2. How much water does this basement get? Here in New England, we focus less on installing a tight plastic bag, and more on insulation. That means that the walls get either closed-cell spray polyurethane foam (if they are stone walls) or XPS foam (for concrete walls). In many cases, a retrofit job includes 2 inches of XPS on top of the slab — especially if a new finish floor is being installed.
3. Unless this basement regularly gets an inch of standing water, I would trust the sump pump. If you're worried about the sump pump's dependability, include a battery backup system for the sump pump. Spend a little less money on vinyl and more on insulation.
4. Anyway, those are the thoughts of a northerner. Maybe Michael Chandler will chime in with a North Carolina perspective.
Hi Aaron
We've had to deal with sumps in NC basements a number of times. If you are worried about pump failure it's easy to set an float alarm on a separate circuit than the pump.
You need to remember that in North Carolina in the summer the humidity outside is so intense that any air entering the basement will condense on any cool masonry surface. (long story there.)
If you don't see any obvious seepage coming through the walls you are probably fine to seal them with a paint-on cementitious sealer like Thoroseal or Surewall. I'd seal the top of the wall to framing connection with spray foam, remembering to be careful about inadvertently creating termite access to the wood.
The procedure I like for the floor is to break a 12" channel around the perimeter of the slab and run a perimeter drain with socked slotted drain tile and washed stone. This drain runs into a packaged sump tub with an ejector pump in it that drains out of the basement through 2" pvc with a check valve and union fitting to allow for easy removal of the pump if needed. Set the top of the sump three or four inches above the top of the existing slab. Lay regular 6 mil plastic over the entire floor, cut tightly to the plastic sump tub. Run this poly up the sealed wall then tack on 4" x 1/2" felt slab edge expansion joint material and pull the poly down over that to seal the top edge of the expansion joint. Pour a "rat slab" to the top of the sump to protect the poly and make the floor usable for storage. the "rat slab is not generally held to a very high standard, 2-3" of fiber mesh concrete w/ no re-bar is pretty common.

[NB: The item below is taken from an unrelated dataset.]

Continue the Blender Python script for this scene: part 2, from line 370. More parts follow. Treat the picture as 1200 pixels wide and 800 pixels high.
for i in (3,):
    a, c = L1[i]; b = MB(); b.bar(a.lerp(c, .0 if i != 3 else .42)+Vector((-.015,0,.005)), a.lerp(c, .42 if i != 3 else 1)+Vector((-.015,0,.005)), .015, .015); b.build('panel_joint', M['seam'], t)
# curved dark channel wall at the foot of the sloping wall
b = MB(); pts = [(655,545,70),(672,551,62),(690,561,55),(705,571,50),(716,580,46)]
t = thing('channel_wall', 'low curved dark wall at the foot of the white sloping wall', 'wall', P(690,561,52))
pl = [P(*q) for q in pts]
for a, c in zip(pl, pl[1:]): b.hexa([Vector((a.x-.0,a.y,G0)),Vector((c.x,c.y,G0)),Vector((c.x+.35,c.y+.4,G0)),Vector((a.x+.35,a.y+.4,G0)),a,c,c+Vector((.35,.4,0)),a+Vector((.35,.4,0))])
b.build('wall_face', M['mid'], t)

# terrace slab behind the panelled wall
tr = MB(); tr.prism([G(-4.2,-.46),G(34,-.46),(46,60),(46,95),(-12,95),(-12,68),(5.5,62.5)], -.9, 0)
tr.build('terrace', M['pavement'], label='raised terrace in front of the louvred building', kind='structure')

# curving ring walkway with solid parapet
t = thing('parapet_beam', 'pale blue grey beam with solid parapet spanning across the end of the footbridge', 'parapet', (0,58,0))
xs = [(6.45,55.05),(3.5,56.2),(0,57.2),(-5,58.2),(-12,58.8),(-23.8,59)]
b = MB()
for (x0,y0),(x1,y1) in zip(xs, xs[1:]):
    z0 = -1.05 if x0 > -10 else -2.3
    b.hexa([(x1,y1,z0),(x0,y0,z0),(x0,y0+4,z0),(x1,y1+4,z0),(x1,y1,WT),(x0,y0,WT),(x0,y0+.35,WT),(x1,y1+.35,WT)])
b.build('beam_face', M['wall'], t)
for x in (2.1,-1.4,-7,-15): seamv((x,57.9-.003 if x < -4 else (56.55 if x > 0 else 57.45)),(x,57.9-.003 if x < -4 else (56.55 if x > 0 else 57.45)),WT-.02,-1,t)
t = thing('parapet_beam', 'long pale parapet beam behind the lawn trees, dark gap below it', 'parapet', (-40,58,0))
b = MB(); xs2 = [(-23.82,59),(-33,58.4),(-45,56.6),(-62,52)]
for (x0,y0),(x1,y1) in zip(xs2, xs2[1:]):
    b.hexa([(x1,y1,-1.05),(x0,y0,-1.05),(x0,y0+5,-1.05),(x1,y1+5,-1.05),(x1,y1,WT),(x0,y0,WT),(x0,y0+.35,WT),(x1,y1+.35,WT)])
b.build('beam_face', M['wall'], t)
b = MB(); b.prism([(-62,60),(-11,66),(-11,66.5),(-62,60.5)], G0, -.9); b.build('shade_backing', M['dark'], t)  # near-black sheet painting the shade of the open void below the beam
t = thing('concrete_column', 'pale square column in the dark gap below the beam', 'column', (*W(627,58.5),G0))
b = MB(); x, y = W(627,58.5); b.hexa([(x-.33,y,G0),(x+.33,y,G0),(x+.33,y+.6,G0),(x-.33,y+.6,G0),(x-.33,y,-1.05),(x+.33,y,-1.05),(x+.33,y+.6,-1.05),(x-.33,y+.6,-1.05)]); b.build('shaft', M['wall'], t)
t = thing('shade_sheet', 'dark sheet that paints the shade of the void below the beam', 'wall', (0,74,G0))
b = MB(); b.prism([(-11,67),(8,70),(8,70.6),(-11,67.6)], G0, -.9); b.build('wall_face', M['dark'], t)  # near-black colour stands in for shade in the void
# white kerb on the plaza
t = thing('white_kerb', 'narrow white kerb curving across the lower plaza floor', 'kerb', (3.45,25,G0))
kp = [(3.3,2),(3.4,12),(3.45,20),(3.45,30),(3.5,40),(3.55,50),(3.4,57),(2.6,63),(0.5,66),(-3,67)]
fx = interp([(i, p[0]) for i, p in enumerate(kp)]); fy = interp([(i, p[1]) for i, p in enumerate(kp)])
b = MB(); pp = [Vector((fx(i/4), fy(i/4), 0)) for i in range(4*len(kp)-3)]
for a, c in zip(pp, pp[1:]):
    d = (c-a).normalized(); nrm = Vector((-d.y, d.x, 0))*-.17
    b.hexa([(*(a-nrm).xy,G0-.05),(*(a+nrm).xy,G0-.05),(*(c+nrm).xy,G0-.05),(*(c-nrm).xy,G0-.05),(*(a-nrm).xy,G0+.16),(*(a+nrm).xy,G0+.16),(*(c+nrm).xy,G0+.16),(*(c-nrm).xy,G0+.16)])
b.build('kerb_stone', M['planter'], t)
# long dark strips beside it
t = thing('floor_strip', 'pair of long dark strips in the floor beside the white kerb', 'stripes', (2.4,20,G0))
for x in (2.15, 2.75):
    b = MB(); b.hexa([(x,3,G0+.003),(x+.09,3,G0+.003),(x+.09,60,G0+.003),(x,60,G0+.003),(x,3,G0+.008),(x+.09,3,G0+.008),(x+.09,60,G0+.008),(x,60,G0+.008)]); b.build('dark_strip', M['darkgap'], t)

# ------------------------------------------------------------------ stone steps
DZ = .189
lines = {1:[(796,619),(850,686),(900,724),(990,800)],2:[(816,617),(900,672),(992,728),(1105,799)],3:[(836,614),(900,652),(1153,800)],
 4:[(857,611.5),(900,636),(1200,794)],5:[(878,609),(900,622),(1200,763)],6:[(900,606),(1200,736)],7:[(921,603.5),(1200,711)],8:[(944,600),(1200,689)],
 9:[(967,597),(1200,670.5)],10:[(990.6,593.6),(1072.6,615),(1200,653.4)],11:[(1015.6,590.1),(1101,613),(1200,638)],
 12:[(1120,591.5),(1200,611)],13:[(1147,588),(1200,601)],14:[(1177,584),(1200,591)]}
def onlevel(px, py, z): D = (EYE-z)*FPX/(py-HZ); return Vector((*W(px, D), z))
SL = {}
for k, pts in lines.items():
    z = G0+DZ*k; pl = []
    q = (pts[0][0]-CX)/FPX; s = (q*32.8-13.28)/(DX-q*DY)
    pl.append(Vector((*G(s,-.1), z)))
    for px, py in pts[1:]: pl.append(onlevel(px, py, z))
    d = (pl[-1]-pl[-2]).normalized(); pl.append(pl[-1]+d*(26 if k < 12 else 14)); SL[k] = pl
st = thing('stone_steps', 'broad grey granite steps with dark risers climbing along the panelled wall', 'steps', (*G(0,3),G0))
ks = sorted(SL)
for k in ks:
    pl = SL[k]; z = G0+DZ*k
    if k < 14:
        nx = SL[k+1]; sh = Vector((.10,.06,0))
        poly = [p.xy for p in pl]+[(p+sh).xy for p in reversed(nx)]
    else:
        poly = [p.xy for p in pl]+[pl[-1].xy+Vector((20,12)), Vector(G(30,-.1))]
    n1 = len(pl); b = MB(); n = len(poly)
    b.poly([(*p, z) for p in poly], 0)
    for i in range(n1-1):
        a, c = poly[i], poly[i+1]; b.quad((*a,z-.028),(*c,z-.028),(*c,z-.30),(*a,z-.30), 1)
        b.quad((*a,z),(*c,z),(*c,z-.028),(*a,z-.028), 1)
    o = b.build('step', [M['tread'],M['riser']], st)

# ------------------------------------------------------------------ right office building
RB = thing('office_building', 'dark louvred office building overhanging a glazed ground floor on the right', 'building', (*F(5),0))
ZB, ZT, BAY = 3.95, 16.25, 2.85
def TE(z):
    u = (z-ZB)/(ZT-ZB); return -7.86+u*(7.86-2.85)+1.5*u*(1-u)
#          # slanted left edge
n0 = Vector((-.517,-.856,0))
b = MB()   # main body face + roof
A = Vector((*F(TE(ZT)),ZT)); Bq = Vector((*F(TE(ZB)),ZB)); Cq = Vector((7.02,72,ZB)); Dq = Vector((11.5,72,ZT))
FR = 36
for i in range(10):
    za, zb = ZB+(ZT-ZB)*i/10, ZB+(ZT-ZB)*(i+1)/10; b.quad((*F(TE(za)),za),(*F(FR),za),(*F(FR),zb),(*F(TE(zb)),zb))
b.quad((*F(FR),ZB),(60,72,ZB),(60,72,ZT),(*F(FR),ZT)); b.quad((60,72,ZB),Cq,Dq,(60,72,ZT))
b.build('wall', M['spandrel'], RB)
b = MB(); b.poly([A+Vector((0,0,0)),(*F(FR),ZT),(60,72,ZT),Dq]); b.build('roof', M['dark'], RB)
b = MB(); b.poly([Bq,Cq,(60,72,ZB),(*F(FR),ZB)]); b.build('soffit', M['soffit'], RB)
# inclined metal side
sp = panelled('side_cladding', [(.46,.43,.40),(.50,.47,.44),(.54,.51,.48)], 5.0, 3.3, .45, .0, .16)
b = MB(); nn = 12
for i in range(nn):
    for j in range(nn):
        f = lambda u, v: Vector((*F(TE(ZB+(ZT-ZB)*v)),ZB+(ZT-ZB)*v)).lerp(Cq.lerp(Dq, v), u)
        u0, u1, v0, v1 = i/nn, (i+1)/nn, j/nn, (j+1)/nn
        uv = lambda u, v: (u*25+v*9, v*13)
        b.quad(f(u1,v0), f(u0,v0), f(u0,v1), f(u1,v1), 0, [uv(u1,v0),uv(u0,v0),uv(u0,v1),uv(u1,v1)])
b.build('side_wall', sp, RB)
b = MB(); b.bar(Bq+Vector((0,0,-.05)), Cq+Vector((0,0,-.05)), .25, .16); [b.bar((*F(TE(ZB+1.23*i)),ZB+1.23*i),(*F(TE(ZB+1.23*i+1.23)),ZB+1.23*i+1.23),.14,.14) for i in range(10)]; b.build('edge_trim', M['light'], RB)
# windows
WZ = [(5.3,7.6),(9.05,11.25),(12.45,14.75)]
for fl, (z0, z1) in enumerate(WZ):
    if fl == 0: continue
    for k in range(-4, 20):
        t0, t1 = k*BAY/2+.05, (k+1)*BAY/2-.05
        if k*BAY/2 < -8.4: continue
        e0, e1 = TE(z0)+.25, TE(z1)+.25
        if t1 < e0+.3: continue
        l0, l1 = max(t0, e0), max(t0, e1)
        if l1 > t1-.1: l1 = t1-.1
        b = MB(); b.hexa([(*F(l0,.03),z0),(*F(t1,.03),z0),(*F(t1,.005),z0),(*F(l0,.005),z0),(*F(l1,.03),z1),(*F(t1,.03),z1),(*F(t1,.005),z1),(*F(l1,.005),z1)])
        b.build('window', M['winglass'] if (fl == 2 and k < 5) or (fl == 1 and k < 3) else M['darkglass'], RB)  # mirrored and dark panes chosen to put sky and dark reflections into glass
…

It is often pumped out of a hose very wet on the contour of whatever the grade is in the basement.
This is somewhat more of a Charlotte NC detail and not seen so much in Raleigh-Durham NC area. (They don't use metal drip edge on their roofs down there like we do, amazing how things change in such a short distance) It leaves you with very clean and dry storage and seals the basement with no white vinyl loony bin effect. If you like you can add a radon vent to the sump and kill two birds with one stone.